In a previous AI elective, Yacoub asked EMBA executives what their organizations should do over the next two years in AI. One student explored how to connect internet-of-things sensors with AI to improve predictive maintenance for his logistics company. Another used AI to create a digital twin that could help predict financial transaction behavior and classify what might or might not be fraud.
Yacoub expects similar organization-based projects in the AI track.
ETHICS, REGULATION & RISK
EDHEC’s AI push is also tied to the school’s broader emphasis on responsible business. Its Executive MBA already includes business ethics, critical thinking and repeated attention to sources, methods and assumptions. Those habits become especially important with AI, where the consequences of poor implementation can be significant, Carresse says.
An AI practice may be legally permissible but ethically questionable. Or it may be ethically desirable but complicated by regulation, geography, or risk. Operating in Europe is different from operating in the U.S., China, the Middle East or Latin America.
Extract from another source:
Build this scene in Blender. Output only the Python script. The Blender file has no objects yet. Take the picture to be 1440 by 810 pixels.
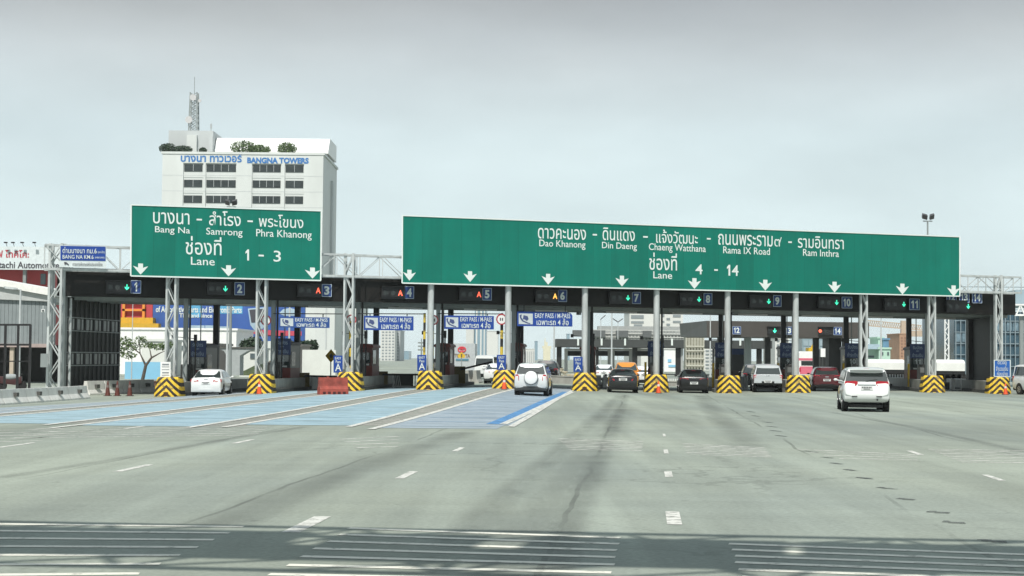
import bpy, bmesh, math, random
from mathutils import Vector, Matrix
random.seed(11)
R_ = math.radians
sc = bpy.context.scene
COL = sc.collection

# ------------------------------------------------------------------ camera
F = 2200.0
CAMP = Vector((0, 0, 2.1))
CR = Matrix.Rotation(math.pi/2 + math.atan(98/F), 3, 'X') @ Matrix.Rotation(R_(0.5), 3, 'Z')
cd = bpy.data.cameras.new('camera'); cam = bpy.data.objects.new('camera', cd); COL.objects.link(cam)
cd.sensor_width = 36; cd.lens = F/1440*36; cd.clip_start = .1; cd.clip_end = 9000
cam.matrix_world = Matrix.Translation(CAMP) @ CR.to_4x4()
sc.camera = cam

# ------------------------------------------------------------------ world, sun, exposure
SUN = Vector((-.14, -.74, 1)).normalized()
w = bpy.data.worlds.new('World'); sc.world = w; w.use_nodes = True
nt = w.node_tree; N_ = nt.nodes; bg = N_['Background']
sky = N_.new('ShaderNodeTexSky'); sky.sky_type = 'NISHITA'; sky.sun_disc = False
sky.sun_elevation = math.asin(SUN.z); sky.sun_rotation = math.atan2(SUN.x, SUN.y)
sky.dust_density = 4; sky.air_density = 1; sky.ozone_density = 1
tc = N_.new('ShaderNodeTexCoord'); sep = N_.new('ShaderNodeSeparateXYZ'); nt.links.new(tc.outputs['Generated'], sep.inputs[0])
cr = N_.new('ShaderNodeValToRGB'); nt.links.new(sep.outputs['Z'], cr.inputs[0])     # thin high overcast
e = cr.color_ramp.elements
e[0].position = 0; e[0].color = (.68, .79, .80, 1)
e[1].position = 1; e[1].color = (.40, .50, .58, 1)
for p, c in ((.07, (.655, .775, .79)), (.14, (.59, .69, .71)), (.19, (.51, .56, .575)), (.228, (.36, .38, .39)), (.4, (.33, .38, .41))):
    k = e.new(p); k.color = c + (1,)
mul = N_.new('ShaderNodeMix'); mul.data_type = 'RGBA'; mul.blend_type = 'MULTIPLY'; mul.inputs[0].default_value = 1
nt.links.new(cr.outputs[0], mul.inputs[6]); mul.inputs[7].default_value = (10, 10, 10, 1)
nz = N_.new('ShaderNodeTexNoise'); nz.inputs['Scale'].default_value = 3.5; nz.inputs['Detail'].default_value = 5
mp = N_.new('ShaderNodeMapping'); mp.inputs['Scale'].default_value = (1, 1, 3); nt.links.new(tc.outputs['Generated'], mp.inputs[0]); nt.links.new(mp.outputs[0], nz.inputs['Vector'])
mr = N_.new('ShaderNodeMapRange'); mr.inputs[1].default_value = .3; mr.inputs[2].default_value = .7; mr.inputs[3].default_value = .86; mr.inputs[4].default_value = 1.0
nt.links.new(nz.outputs[0], mr.inputs[0])
mx = N_.new('ShaderNodeMix'); mx.data_type = 'RGBA'; nt.links.new(mr.outputs[0], mx.inputs[0]); cl = N_.new('ShaderNodeMapRange'); cl.inputs[1].default_value = .3; cl.inputs[2].default_value = .7; cl.inputs[3].default_value = 9.2; cl.inputs[4].default_value = 10.7; nz2 = N_.new('ShaderNodeTexNoise'); nz2.inputs['Scale'].default_value = 6; nz2.inputs['Detail'].default_value = 6; nt.links.new(mp.outputs[0], nz2.inputs['Vector']); nt.links.new(nz2.outputs[0], cl.inputs[0]); nt.links.new(cl.outputs[0], mul.inputs[7])
nt.links.new(sky.outputs[0], mx.inputs[6]); nt.links.new(mul.outputs[2], mx.inputs[7])
nt.links.new(mx.outputs[2], bg.inputs[0]); bg.inputs[1].default_value = .1
ld = bpy.data.lights.new('sun', 'SUN'); ld.energy = 3.9; ld.angle = R_(1.0); ld.color = (1, .96, .9)
lo = bpy.data.objects.new('sun', ld); COL.objects.link(lo); lo.rotation_euler = SUN.to_track_quat('Z', 'Y').to_euler(); lo.location = (-40, -40, 120)
vs = sc.view_settings; vs.view_transform = 'Standard'; vs.look = 'None'; vs.gamma = 1; vs.exposure = .3; vs.use_curve_mapping = False
sc.cycles.use_denoising = True; sc.cycles.max_bounces = 6; sc.cycles.transparent_max_bounces = 12; sc.cycles.volume_bounces = 0; HAZE = .00014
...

AI is moving faster than both company policy and government regulation.
“The key is basically to understand the risk first, and then try to have what we call the risk mitigation strategy,” Yacoub says.
The track also draws upon EDHEC’s wider AI ecosystem including the EDHEC AI Centre andLaw Institute on AI governance issues. In 2025, the school added an AI & Innovation track in its Global MBA while integrating AI throughout the MBA curriculum, similar to the way sustainability was previously woven through the program.
For EDHEC, the new AI track is another way to connect leadership development with current business challenges. Participants are not being trained simply to use AI tools, but to think about how AI changes decision-making, team performance, organizational strategy and responsibility.
Knowledge of today’s tools will eventually become outdated, Carresse says. “So what matters in the long term is how you’re going to be able to react and to tackle new things in the long run.”
Yacoub agrees.
“The track will help the Executive MBA nurture the leadership and transformation journey we want for our participants,” he says.
“AI is likely to be one of the biggest disruptive technologies of the next 10 to 20 years. Knowledge comes and goes, but learning is a lifelong journey. What stays with you is your mindset, and that is what we try to embed.”